In-situ halloysite functionalization of anionic hybrid gels possessing easily implemented site-specific (alkyl)amide and carboxyl groups

Design of functional materials with tunable properties based on anionically-modified copolymer network of poly (N-isopropyl acrylamide-co-methacrylic acid) P(NIPA-co-MA) containing linear polyacrylamide and various amounts of Halloysite nanotubes (Hal) was presented using a facile route of solution casting. The organic/inorganic nanostructures based on thermo-responsive PNIPA were constructed to create hybrid materials via in situ polymerization with different Hal-loading and then used for the removal of cationic methylene blue (MB) dye from aqueous solutions. To achieve the desired mechanical property, the optimum composition of hybrids was determined following a simple and cost-effective synthesis procedure.

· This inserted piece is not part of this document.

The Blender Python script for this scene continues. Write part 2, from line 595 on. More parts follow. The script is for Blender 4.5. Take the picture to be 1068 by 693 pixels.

In situ one-pot polymerization was promoted by semi-IPN formation, following a much simpler route than traditional preparation approaches for stable cross-linked hybrid formation. The swelling of hybrids decreased by 2.9-fold with loading of 5.40 % Hal, confirming the hydrogen bonding interactions between Hal and PAAm/P(NIPA-co-MA) network. The mechanical properties of Hal-doped hybrid gels showed an increase–decrease tendency with increase of Hal-content from 0.80 to 5.40 % (w/v) due to the high aspect ratio of Hal and strong secondary interactions between Hal and PAAm/P(NIPA-co-MA) chains. The effective cross-link density for Hal-doped hybrids was expressed by a cubic polynomial as a function of Hal concentration. Temperature-sensitive swelling results showed that the advantage of sustained release property of Hal can be combined with excellent controllability of PNIPA-based network. Adsorption results of MB onto Hal-doped hybrids bearing methacrylic acid moieties demonstrated their potential as efficient adsorbents for the removal of cationic dyes. A new route offered by the proposed procedure for design of hybrids containing “green” one-dimensional nanofillers creates an innovative perspective on robust hybrid structures for practical applications.